Several of the players in the quintet were also in the Cantata Singers orchestra for an ambitious season closer, Handel’s Belshazzar — a Cinemascopic oratorio dealing with the fall of Baghdad, capital of an ancient empire devoured by its own corruption, and a foolish ruler who confuses religion with morality. David Hoose and the Cantata Singers did it 17 years ago, but this time the political implications were even more immediate and inescapable. Hoose led it, the orchestra played it, and the astonishing chorus sang it, vividly distinguishing among frivolous Babylonians (“‘tis religion to be drunk”), heroic Persians, and lamenting captive Hebrews, with seething conviction.

Tenor William Hite, in firm, ringing voice, was the spoiled, self-absorbed rich-boy ruler Belshazzar. Countertenor Jeffrey Gall, his wise and cagy adversary, the Persian king Cyrus, sounded every bit as heroic and brilliant as he did when he sang the same role with Hoose in 1989, or seven years earlier than that with Donald Teeters and the Boston Cecilia. Soprano Karyl Ryczek, a Cantata Singers stalwart who sounded better than ever as Mary Magdalene in John Harbison’s But Mary Stood, continued impressively as Nitocris, Belshazzar’s despairing mother, who opens the oratorio with librettist Charles Jennens’s prescient monologue about the inevitable cycles of empire (“Arriv’d to full maturity, it grasps/At all within its reach, o’erleaps all bounds,/Robs, ravages, and wasts the frighted world./At length grown old and swell’d to bulk enormous”). Ryczek could afford to add a few more consonants to her repertoire. Baritone David Kravitz at first overplayed the role of Cyrus’s collaborator Gobryas, but eventually he settled his increasingly large voice into his customary refinement and eloquence.

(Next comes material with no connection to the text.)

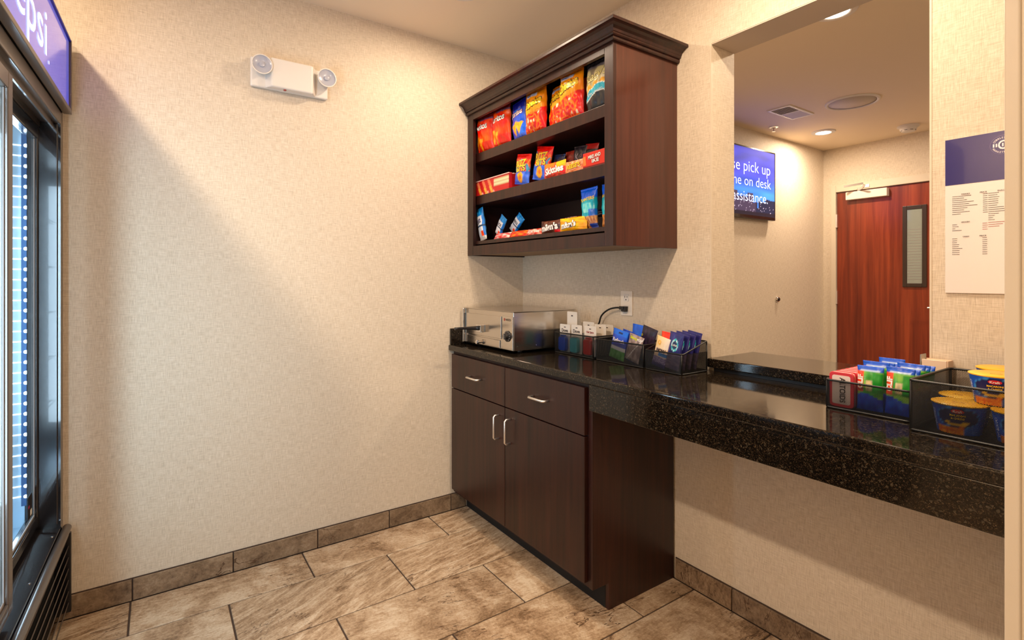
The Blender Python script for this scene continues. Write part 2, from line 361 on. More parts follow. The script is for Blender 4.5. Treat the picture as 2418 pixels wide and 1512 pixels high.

Mezzo-soprano Pamela Dellal was Daniel, the voice of spiritual authority. It was a striking gesture to have her remain seated on a central platform rather than entering and leaving with the other soloists. At the epicenter of this more than three-hour work, Daniel deciphers for the terrified Belshazzar the “Mene, mene, tekel, upharsin” handwriting on the wall. It’s one of Handel’s greatest sequences, and Dellal, with mysterious staccato strings depicting the actual writing hand, rose gloriously to the occasion.

Boston is a major world center of Handel performances. Donald Teeters, a pioneer in early-instrument Handel, delivered a wittily incisive pre-concert talk. Esteemed Handel scholar Ellen Harris was in the audience. Peter Sellars’s earliest major professional productions were Handel in Boston; his 1981 Saul, with Craig Smith leading the Cantata Singers, remains a milestone and a touchstone. So Belshazzar was a significant cultural event in this city. It’s bewildering and depressing that the crowd cheering it at Jordan Hall was so sparse. What’s happened to us?

On the other hand, glamorous Russian baritone and Metropolitan Opera star Dmitri Hvorostovsky filled Jordan Hall for a Bank of America Celebrity Series recital with Estonian pianist Ivari Ilja. A lot of Russian speakers were in evidence — maybe including a number of newcomers to classical concerts. Hvorostovsky didn’t seem to mind the applause after each song, applause that interrupted the sets he’d carefully organized and, worse, the dramatic continuity between the parts of Mussorgsky’s Songs and Dances of Death. (Some misplaced applause even preceded — and wrecked — the climax of one song.) A simple finger to his lips might have prevented the inopportune outbursts, but maybe this 44-year-old matinee idol with a killer smile didn’t want to inhibit his adulators.